I've been reading, listening to, and watching articles, podcasts, and webcasts on Test-Driven Development as well as talking to colleagues who are in the same boat as I am in that we are kind of excited about it but are still learning. I'm going to waffle a bit on my ultimate opinion.

At the moment, I don't buy it. At least not the whole thing. There are bits and pieces I like. Unit tests, for example. And continuous integration (which may or may not be part of the methodology; haven't quite worked that out yet). But on the whole, I don't see the benefits of writing tests first. Or rather, I don't think there are enough benefits to TDD to outweigh the cost of the extra code you have to write. And make no mistake, you have to write a lot of code.

Part of my disillusionment, I think, has to do with the examples I've seen which range from rudimentary to impractically simple. I watched both episodes of Jean-Paul Boodhoo's dnrTV episode on the subject. Two hours of presentation to bind a combobox to to a list of customers from the Northwind database. And if I recall correctly, he added a total of six projects to his already-populated solution to get it to work. This is code I can “write” in about seven minutes in Visual Studio 2005. I say “write“ in quotes because these days, you don't even need to write code to do this.

There's an argument that the code I write won't be testable. My counter to that is: so what? I'm binding a dropdown to a datasource. It's not rocket science. And once it's working, in what universe is this code ever going to break? This is basic functionality practically built-in to the framework. Why am I even writing code to bind this combobox, let alone code to test it?

To be fair, I'm railing against the example, rather than the methodology. And I will admit that I probably don't understand the benefits as well as I could. For some more complicated piece of logic, I can see how someone would justify writing the tests first. But even then, as a wise man pointed out, you're losing some features offered by the IDE. Like Intellisense. I don't program well without Intellisense.

And I should point out that there is lots to like about Boodhoo's dnrTV episode. The Model-View-Presenter pattern, for instance (which I'm hoping to see more of in his follow up episode). The way he lays out projects made a lot of sense to me. And the overall architecture of the project looked interesting enough that I wish his code was made available. The man clearly knows his stuff.

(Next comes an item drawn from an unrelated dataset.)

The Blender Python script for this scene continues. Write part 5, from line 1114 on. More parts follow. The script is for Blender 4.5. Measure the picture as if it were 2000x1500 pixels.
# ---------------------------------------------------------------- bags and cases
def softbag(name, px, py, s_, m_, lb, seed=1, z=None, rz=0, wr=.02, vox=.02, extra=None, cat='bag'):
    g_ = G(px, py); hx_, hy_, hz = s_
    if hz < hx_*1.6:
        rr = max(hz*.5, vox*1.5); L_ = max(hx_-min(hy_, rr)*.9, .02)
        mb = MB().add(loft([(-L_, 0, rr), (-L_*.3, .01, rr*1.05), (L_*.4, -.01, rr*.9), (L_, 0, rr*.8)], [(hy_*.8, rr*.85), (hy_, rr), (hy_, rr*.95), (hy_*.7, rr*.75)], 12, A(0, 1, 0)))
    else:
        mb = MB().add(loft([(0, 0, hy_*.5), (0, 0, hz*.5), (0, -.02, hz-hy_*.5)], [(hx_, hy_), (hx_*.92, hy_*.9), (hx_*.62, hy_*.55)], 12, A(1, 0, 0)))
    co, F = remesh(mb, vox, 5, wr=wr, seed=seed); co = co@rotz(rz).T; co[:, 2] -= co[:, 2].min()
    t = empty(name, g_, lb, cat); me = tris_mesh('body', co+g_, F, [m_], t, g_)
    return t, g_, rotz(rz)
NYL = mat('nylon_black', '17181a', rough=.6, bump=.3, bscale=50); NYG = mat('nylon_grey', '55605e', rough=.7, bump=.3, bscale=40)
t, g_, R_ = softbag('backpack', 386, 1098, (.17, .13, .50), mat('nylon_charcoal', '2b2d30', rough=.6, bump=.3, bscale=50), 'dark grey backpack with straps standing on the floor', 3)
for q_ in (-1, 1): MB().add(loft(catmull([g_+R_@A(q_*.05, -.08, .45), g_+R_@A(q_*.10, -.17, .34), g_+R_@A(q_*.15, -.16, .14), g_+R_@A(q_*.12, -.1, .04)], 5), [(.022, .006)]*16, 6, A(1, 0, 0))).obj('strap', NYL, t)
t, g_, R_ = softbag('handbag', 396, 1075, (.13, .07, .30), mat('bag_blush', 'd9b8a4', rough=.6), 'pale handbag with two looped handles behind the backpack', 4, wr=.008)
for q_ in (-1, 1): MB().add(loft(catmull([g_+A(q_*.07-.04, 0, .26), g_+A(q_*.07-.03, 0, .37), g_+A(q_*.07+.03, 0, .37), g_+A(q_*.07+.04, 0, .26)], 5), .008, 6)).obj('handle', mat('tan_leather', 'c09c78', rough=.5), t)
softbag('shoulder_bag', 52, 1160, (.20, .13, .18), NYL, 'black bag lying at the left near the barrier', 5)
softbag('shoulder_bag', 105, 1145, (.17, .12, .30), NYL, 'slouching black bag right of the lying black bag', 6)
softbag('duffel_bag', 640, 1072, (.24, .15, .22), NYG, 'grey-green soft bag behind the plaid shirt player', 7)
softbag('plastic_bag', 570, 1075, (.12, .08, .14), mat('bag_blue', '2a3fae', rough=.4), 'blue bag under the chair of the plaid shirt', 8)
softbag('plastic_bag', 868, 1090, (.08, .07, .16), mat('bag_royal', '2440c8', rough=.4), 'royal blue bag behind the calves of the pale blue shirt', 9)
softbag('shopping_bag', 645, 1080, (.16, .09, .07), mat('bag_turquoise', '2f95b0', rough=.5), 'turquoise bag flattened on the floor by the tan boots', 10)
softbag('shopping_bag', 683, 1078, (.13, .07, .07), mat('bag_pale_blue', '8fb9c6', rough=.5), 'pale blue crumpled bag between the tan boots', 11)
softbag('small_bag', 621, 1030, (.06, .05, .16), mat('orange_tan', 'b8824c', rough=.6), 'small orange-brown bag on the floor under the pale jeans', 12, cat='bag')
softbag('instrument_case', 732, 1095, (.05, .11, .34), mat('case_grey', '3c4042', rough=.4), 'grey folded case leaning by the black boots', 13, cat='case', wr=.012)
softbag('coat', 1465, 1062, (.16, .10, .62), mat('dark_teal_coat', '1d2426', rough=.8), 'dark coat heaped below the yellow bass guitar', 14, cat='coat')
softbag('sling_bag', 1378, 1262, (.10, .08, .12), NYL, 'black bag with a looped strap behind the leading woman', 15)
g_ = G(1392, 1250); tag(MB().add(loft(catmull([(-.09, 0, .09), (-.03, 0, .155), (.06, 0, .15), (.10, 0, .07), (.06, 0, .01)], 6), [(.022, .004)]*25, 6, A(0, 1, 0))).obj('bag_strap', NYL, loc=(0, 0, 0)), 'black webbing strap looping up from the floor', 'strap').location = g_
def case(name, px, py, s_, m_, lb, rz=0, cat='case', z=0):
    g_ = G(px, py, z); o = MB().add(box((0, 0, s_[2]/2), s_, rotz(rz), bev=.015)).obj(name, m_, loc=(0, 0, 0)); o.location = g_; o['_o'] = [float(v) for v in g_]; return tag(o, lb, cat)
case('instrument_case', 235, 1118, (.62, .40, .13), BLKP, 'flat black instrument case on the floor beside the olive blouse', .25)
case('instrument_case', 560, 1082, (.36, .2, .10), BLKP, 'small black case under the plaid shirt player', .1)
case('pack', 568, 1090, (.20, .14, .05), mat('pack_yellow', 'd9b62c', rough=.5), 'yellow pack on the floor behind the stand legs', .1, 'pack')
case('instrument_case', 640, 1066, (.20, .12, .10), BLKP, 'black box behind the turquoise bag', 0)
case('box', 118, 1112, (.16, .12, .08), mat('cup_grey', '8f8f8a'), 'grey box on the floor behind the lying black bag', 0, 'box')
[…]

I've also heard the argument that TDD forces you to write unit tests which are oh-so-often dropped due to time constraints. That's very true. But let's assume we are given three months to do a project that we know will take four with the unit tests.... I'm trying to dance around how to word the fact that I would rather hand in fully functional but untested code rather than fully tested but not fully functional code because it would be too easy for that argument to be attacked. But sometimes there are certain time restrictions that just can't be avoided. Yes, you should try to convince the client of the benefits and yes, you should always unit test and yes, you should always brush your teeth three times a day. Well, the sky is blue in my world and sometimes my boyish good-looks and easy charm aren't enough to convince the client that I'm going to need another month to get all the features done.

Again, I'm not against unit tests. In fact, I'm all for them. They should be written often, they should be run often. And right now, I don't believe they need to be written for absolutely every piece of code that you write. There are certain places where you just have to trust the fact that a certain function has run properly for the last ten years and will probably continue to do so for the next ten. In the end, I think TDD was borne of some good ideas but maybe got sidetracked because it got thrust into a formal methodology.

So despite my early enthusiasm, I'm going to keep TDD in the back of my mind for now. At this point, I think I know enough that if I tried it on my own, I would get frustrated very easily. And let me make my ignorance clear: I'm going solely on what I've read and seen, not on actual practice. I don't want to shortchange the idea without giving it a decent runthrough. So until I'm on a real business project with someone who knows and loves it, consider me firmly on the fence.

Until then, I've become an advocate of a new practice proposed by the aforementioned wise man: Conscientious Coding. In this methodology, there is no strict, religious adherence to any one programming dogma. There is only one basic tenet: someone else is going to have to look at your s**t. Be nice to them.